Jeremiah had the unpleasant task to inform the Jewish Exiles how to survive in unfriendly Babylon. He informed them that it was God’s will that they do as instructed for their own sake. “Thus says the Lord of hosts, the God of Israel, to all the exiles whom I have sent into exile from Jerusalem to Babylon. Build houses and live in them; plant gardens and eat their produce. Take wives and have sons and daughters; take wives for your sons, and give your daughters in marriage, that they may have sons and daughters; multiply there, and do not decrease. But seek the welfare of the city where I have sent you into exile, for in its welfare you will find your welfare (Jeremiah 29:4-7). The Jews did listen to Jeremiah the second time. The first time, he had counseled them to go peacefully to Babylon and they listened to the false prophets of hope instead to Jeremiah and suffered needlessly. 

This time the Jews obeyed Jeremiah and the results speak for themselves. This is what Cyrus king of Persia decreed, “The Lord, the God of heaven, has given me all the kingdoms of the earth, and he has charged me to build him a house in Jerusalem which is in Judah. Whoever is among you of all his people, may his God be with him, and let him go up to Jerusalem, which is in Judah, and rebuild the house of the Lord, the God of Israel; for he is the God who is in Jerusalem and let each survivor, in whatever place he lives, be assisted by the men of his place with silver and gold, with goods and with animals, besides freewill offerings for the house of God which is in Jerusalem” (Ezra 1:2-4). It was when the subdued people proved themselves valuable to their captives by contributing to the economy and in leadership that they warmed their hearts into the kings and were rewarded for their cooperation.  

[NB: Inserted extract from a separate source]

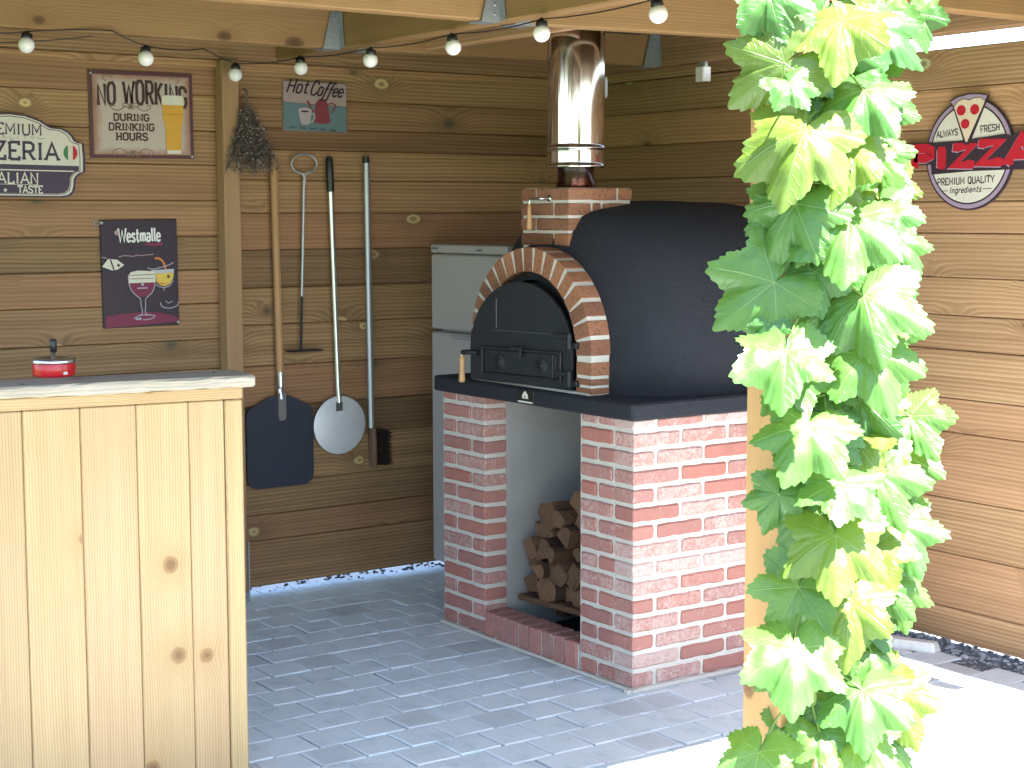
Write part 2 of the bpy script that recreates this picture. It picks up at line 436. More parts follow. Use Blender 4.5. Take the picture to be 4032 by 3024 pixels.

Bread did then and still can today bring not only peace between hostile people but also establish relationship that last. Not all the Jews returned from exile and those that did caused trouble when they forced the inhabitants to separate from their Gentile mates (Ezra 9-10). Instead of building families and healing wounds of separation, Ezra and Nehemiah closed the door to the people who felt obligated to their own children they had fathered with Gentile partners. They had returned to the land but not to raise bread. They spent their resources on building a temple and the wall of a city instead of feeding the people. Similar to what Solomon had done, these leaders impoverished their own people by overspending on religious structures and political fences and created suspicion with their neighbors by separating from them. The sad part was then and still is today that people persist in believing that they please their God, when in actually the Creator’s Commands nullify their actions and so does human nature itself. Jesus came to bring peace, but man has turned his peace into a sword (John 14:27; Matthew 10:34). God had his angels announce that He was offering all mankind peace and good will (Luke 2:14). Peace is the evidence whether one comes from God or is a child of God because they can break bread with all men (Matthew 10:13; Matthew 5:9). However, before we can break bread, we have to raise it; it does not grow by itself.